**WHAT TO DO**. Transcribe all the records exactly and omit any images they hold.

**GIVEN DATA**.

## Start

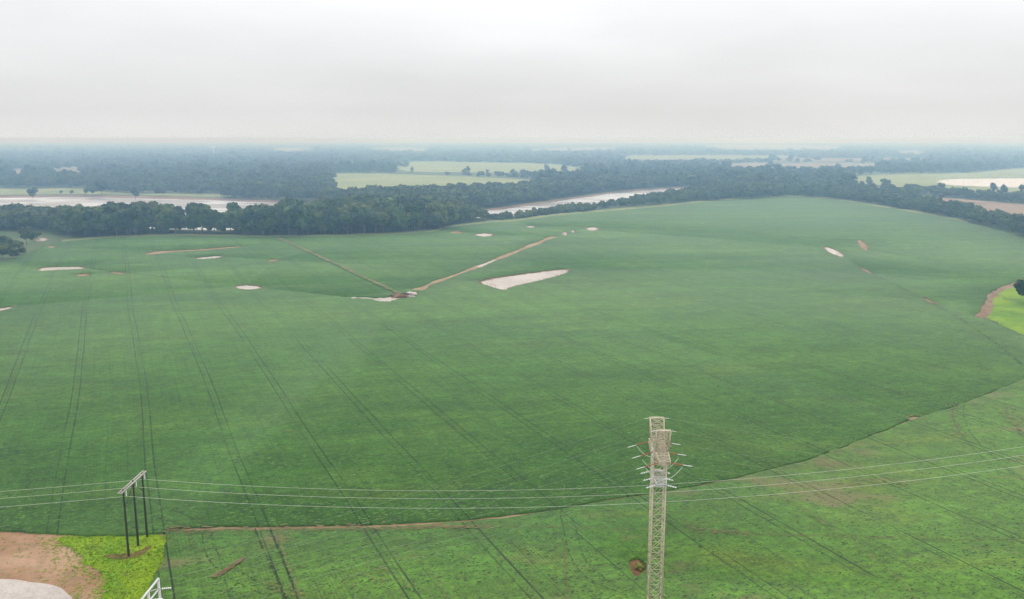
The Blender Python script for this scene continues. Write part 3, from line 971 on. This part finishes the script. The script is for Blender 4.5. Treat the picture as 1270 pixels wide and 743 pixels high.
HI = []   # (crown mesh, trunk mesh)
specs = [(9, .20, .30, 0), (11, .18, .33, 0), (10, .24, .27, .2), (12, .16, .36, 0), (9, .26, .24, .35), (11, .14, .30, .1), (10, .30, .28, 0), (13, .2, .40, 0)]
for i, (nl, h0, wd_, pt) in enumerate(specs):
    v, f = crown(100 + i, nl, 3, 1500, h0, wd_, 0.034, pt)
    cm = mesh_arrays('crown', v, f, M['leaf'])
    tb = MB()
    lean = random.uniform(-.02, .02)
    tb.tube([(0, 0, -0.02), (lean * .3, 0, 0.15), (lean, 0.01, 0.35), (lean * 1.5, 0, 0.62)], [0.022, 0.017, 0.013, 0.006], 7)
    for j in range(5):
        th = j * 2.4 + i
        z0 = 0.18 + 0.07 * j
        tb.tube([(lean * .5, 0, z0), (math.cos(th) * wd_ * .35, math.sin(th) * wd_ * .35, z0 + .12), (math.cos(th) * wd_ * .7, math.sin(th) * wd_ * .7, z0 + .2)], [0.009, 0.006, 0.003], 5)
    tm = mesh_arrays('trunk', np.array(tb.V), np.array(tb.F), M['bark'], True)
    HI.append((cm, tm))
MID = [crown(200 + i, 8, 2, 420, s[1] * .6, s[2], 0.05, s[3]) for i, s in enumerate(specs)]
LOW = [crown(300 + i, 5, 2, 60, 0.02, 0.42, 0.075, s[3] * .5) for i, s in enumerate(specs)]
SHRUB = [crown(400 + i, 7, 2, 300, 0.0, 0.5, 0.06, 0) for i in range(4)]


def plant(poly_px, spacing, hlo, hhi, seed, jit=0.42):
    g = np.random.default_rng(seed)
    w = np.array(GP(poly_px))
    x0, y0 = w.min(axis=0)
    x1, y1 = w.max(axis=0)
    xs = np.arange(x0, x1 + spacing, spacing)
    ys = np.arange(y0, y1 + spacing, spacing)
    X, Y = np.meshgrid(xs, ys)
    X[1::2] += spacing / 2
    P = np.c_[X.ravel(), Y.ravel()] + g.uniform(-jit, jit, (X.size, 2)) * spacing
    P = P[inside(w, P)]
    P = P[~inside(river_poly, P)]
    return [(p[0], p[1], g.uniform(hlo, hhi)) for p in P]


BELTS = [
    ('left', [(62, 286), (75, 292), (110, 295), (140, 293), (230, 290.5), (330, 292.5), (420, 291.5), (480, 289.5), (540, 285.5), (560, 279.5), (590, 275), (606, 272.5), (600, 266), (540, 264), (480, 262), (430, 262), (400, 272), (330, 283), (200, 283.5), (100, 281)], 9.6, 17, 28, 1),
    ('leftback', [(-120, 292), (0, 287), (62, 286), (100, 281), (60, 274), (-120, 276)], 10, 13, 21, 2),
    ('shrub', [(600, 273), (640, 272), (690, 265), (740, 261), (740, 256), (700, 259.5), (650, 268), (612, 271.5)], 6.5, 4, 9, 3),
    ('middle', [(735, 260), (800, 256), (870, 249.5), (930, 244.5), (985, 242.5), (985, 237), (900, 237), (865, 240), (850, 243), (800, 249), (740, 257)], 10.0, 12, 19, 4),
    ('right', [(985, 242.5), (1040, 246.5), (1100, 256.5), (1150, 264.5), (1200, 274.5), (1240, 284.5), (1270, 293.5), (1330, 310), (1440, 335), (1440, 322), (1330, 298), (1270, 284), (1200, 266.5), (1150, 256), (1100, 246), (1040, 238), (985, 236)], 9.5, 10, 17, 5),
    ('peninsula', [(385, 256), (420, 248), (540, 244), (640, 240), (700, 236), (760, 230), (850, 227), (845, 231), (760, 236), (700, 245), (660, 251), (610, 258), (560, 261), (480, 261), (440, 257)], 11.5, 15, 23, 6),
    ('corner', [(282, 247), (330, 247.8), (385, 250), (414, 245), (412, 236), (395, 230), (282, 234)], 13.5, 14, 24, 8),
    ('bankwood', [(112, 237), (165, 240), (280, 240.5), (280, 233), (112, 230)], 14, 13, 22, 9),
    ('row', [(1120, 236), (1200, 243), (1270, 249), (1480, 262), (1480, 266), (1270, 253), (1200, 247), (1120, 239)], 11, 9, 15, 7),
]
cands = []
for nm, pp, sp, lo, hi, sd in BELTS:
    for (x, y, h) in plant(pp, sp, lo, hi, sd):
        px, py = PX(x, y)
        # breaks in the left belt where the river shines through
        if nm == 'left' and any(abs(px - gx) < 3.2 and py < 292 for gx in (229, 253, 280)):
            if random.random() < 0.45:
                continue
        if nm == 'middle':
            h *= 0.5 + 0.5 * min(1, max(0, (px - 740) / 150))
        if nm == 'left' and px > 545:
            h *= max(0.45, 1 - (px - 545) / 110)
        if nm == 'leftback' and px > 40:
            h *= 0.9
        cands.append((math.hypot(x, y) / h, x, y, h, nm, px, py))
cands = [c for c in cands if -45 < c[5] < 1315 or True]
vis = [c for c in cands if -30 < c[5] < 1300]
rest = [c for c in cands if not (-30 < c[5] < 1300)]
vis.sort()
NIND = 270
ind, rest = vis[:NIND], rest + vis[NIND:]


def make_tree(x, y, h, variant, label, group=None, name='tree', wide=1.0, rot=None):
    cm, tm = HI[variant]
    e = empty(name, (x, y, 0), label, 'tree', group)
    e.rotation_euler = (0, 0, random.uniform(0, 6.28) if rot is None else rot)
    c = link('crown', cm, e)
    c.scale = (h * wide, h * wide, h)
    t_ = link('trunk', tm, e)
    t_.scale = (h, h, h)
    return e


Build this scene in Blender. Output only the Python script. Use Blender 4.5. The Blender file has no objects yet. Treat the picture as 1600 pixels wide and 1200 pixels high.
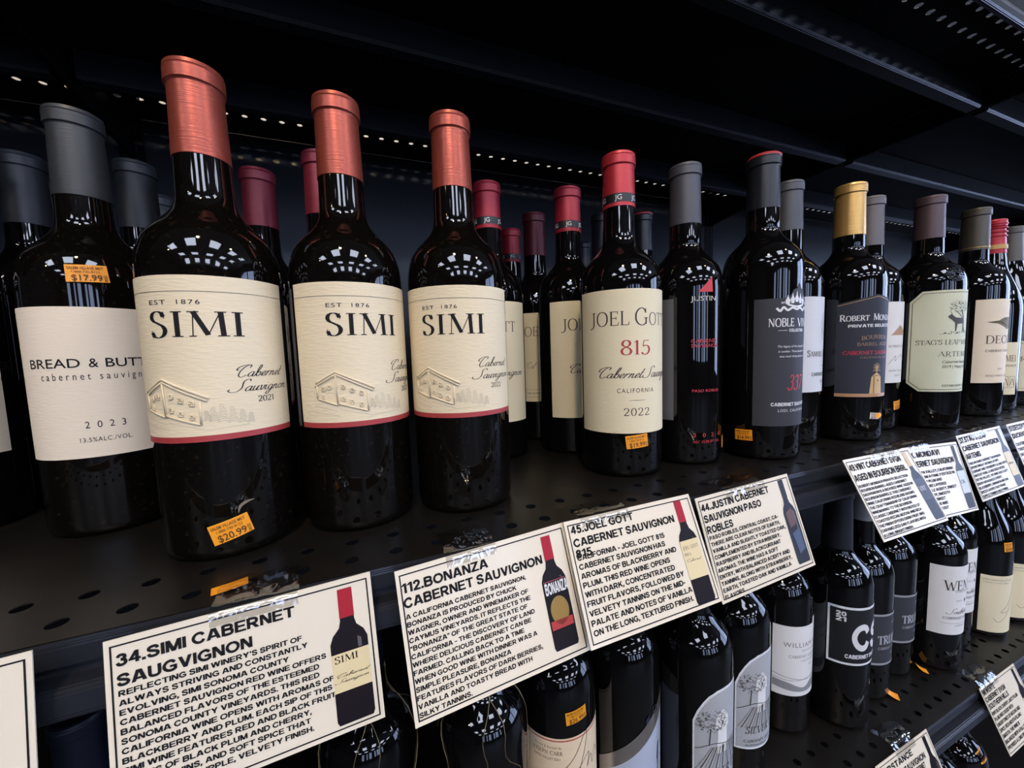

## End

**FULL SOLUTION**.
The Blender Python script for this scene continues. Write part 3, from line 971 on. This part finishes the script. The script is for Blender 4.5. Treat the picture as 1270 pixels wide and 743 pixels high.
HI = []   # (crown mesh, trunk mesh)
specs = [(9, .20, .30, 0), (11, .18, .33, 0), (10, .24, .27, .2), (12, .16, .36, 0), (9, .26, .24, .35), (11, .14, .30, .1), (10, .30, .28, 0), (13, .2, .40, 0)]
for i, (nl, h0, wd_, pt) in enumerate(specs):
    v, f = crown(100 + i, nl, 3, 1500, h0, wd_, 0.034, pt)
    cm = mesh_arrays('crown', v, f, M['leaf'])
    tb = MB()
    lean = random.uniform(-.02, .02)
    tb.tube([(0, 0, -0.02), (lean * .3, 0, 0.15), (lean, 0.01, 0.35), (lean * 1.5, 0, 0.62)], [0.022, 0.017, 0.013, 0.006], 7)
    for j in range(5):
        th = j * 2.4 + i
        z0 = 0.18 + 0.07 * j
        tb.tube([(lean * .5, 0, z0), (math.cos(th) * wd_ * .35, math.sin(th) * wd_ * .35, z0 + .12), (math.cos(th) * wd_ * .7, math.sin(th) * wd_ * .7, z0 + .2)], [0.009, 0.006, 0.003], 5)
    tm = mesh_arrays('trunk', np.array(tb.V), np.array(tb.F), M['bark'], True)
    HI.append((cm, tm))
MID = [crown(200 + i, 8, 2, 420, s[1] * .6, s[2], 0.05, s[3]) for i, s in enumerate(specs)]
LOW = [crown(300 + i, 5, 2, 60, 0.02, 0.42, 0.075, s[3] * .5) for i, s in enumerate(specs)]
SHRUB = [crown(400 + i, 7, 2, 300, 0.0, 0.5, 0.06, 0) for i in range(4)]


def plant(poly_px, spacing, hlo, hhi, seed, jit=0.42):
    g = np.random.default_rng(seed)
    w = np.array(GP(poly_px))
    x0, y0 = w.min(axis=0)
    x1, y1 = w.max(axis=0)
    xs = np.arange(x0, x1 + spacing, spacing)
    ys = np.arange(y0, y1 + spacing, spacing)
    X, Y = np.meshgrid(xs, ys)
    X[1::2] += spacing / 2
    P = np.c_[X.ravel(), Y.ravel()] + g.uniform(-jit, jit, (X.size, 2)) * spacing
    P = P[inside(w, P)]
    P = P[~inside(river_poly, P)]
    return [(p[0], p[1], g.uniform(hlo, hhi)) for p in P]


BELTS = [
    ('left', [(62, 286), (75, 292), (110, 295), (140, 293), (230, 290.5), (330, 292.5), (420, 291.5), (480, 289.5), (540, 285.5), (560, 279.5), (590, 275), (606, 272.5), (600, 266), (540, 264), (480, 262), (430, 262), (400, 272), (330, 283), (200, 283.5), (100, 281)], 9.6, 17, 28, 1),
    ('leftback', [(-120, 292), (0, 287), (62, 286), (100, 281), (60, 274), (-120, 276)], 10, 13, 21, 2),
    ('shrub', [(600, 273), (640, 272), (690, 265), (740, 261), (740, 256), (700, 259.5), (650, 268), (612, 271.5)], 6.5, 4, 9, 3),
    ('middle', [(735, 260), (800, 256), (870, 249.5), (930, 244.5), (985, 242.5), (985, 237), (900, 237), (865, 240), (850, 243), (800, 249), (740, 257)], 10.0, 12, 19, 4),
    ('right', [(985, 242.5), (1040, 246.5), (1100, 256.5), (1150, 264.5), (1200, 274.5), (1240, 284.5), (1270, 293.5), (1330, 310), (1440, 335), (1440, 322), (1330, 298), (1270, 284), (1200, 266.5), (1150, 256), (1100, 246), (1040, 238), (985, 236)], 9.5, 10, 17, 5),
    ('peninsula', [(385, 256), (420, 248), (540, 244), (640, 240), (700, 236), (760, 230), (850, 227), (845, 231), (760, 236), (700, 245), (660, 251), (610, 258), (560, 261), (480, 261), (440, 257)], 11.5, 15, 23, 6),
    ('corner', [(282, 247), (330, 247.8), (385, 250), (414, 245), (412, 236), (395, 230), (282, 234)], 13.5, 14, 24, 8),
    ('bankwood', [(112, 237), (165, 240), (280, 240.5), (280, 233), (112, 230)], 14, 13, 22, 9),
    ('row', [(1120, 236), (1200, 243), (1270, 249), (1480, 262), (1480, 266), (1270, 253), (1200, 247), (1120, 239)], 11, 9, 15, 7),
]
cands = []
for nm, pp, sp, lo, hi, sd in BELTS:
    for (x, y, h) in plant(pp, sp, lo, hi, sd):
        px, py = PX(x, y)
        # breaks in the left belt where the river shines through
        if nm == 'left' and any(abs(px - gx) < 3.2 and py < 292 for gx in (229, 253, 280)):
            if random.random() < 0.45:
                continue
        if nm == 'middle':
            h *= 0.5 + 0.5 * min(1, max(0, (px - 740) / 150))
        if nm == 'left' and px > 545:
            h *= max(0.45, 1 - (px - 545) / 110)
        if nm == 'leftback' and px > 40:
            h *= 0.9
        cands.append((math.hypot(x, y) / h, x, y, h, nm, px, py))
cands = [c for c in cands if -45 < c[5] < 1315 or True]
vis = [c for c in cands if -30 < c[5] < 1300]
rest = [c for c in cands if not (-30 < c[5] < 1300)]
vis.sort()
NIND = 270
ind, rest = vis[:NIND], rest + vis[NIND:]


def make_tree(x, y, h, variant, label, group=None, name='tree', wide=1.0, rot=None):
    cm, tm = HI[variant]
    e = empty(name, (x, y, 0), label, 'tree', group)
    e.rotation_euler = (0, 0, random.uniform(0, 6.28) if rot is None else rot)
    c = link('crown', cm, e)
    c.scale = (h * wide, h * wide, h)
    t_ = link('trunk', tm, e)
    t_.scale = (h, h, h)
    return e


Build this scene in Blender. Output only the Python script. Use Blender 4.5. The Blender file has no objects yet. Treat the picture as 1600 pixels wide and 1200 pixels high.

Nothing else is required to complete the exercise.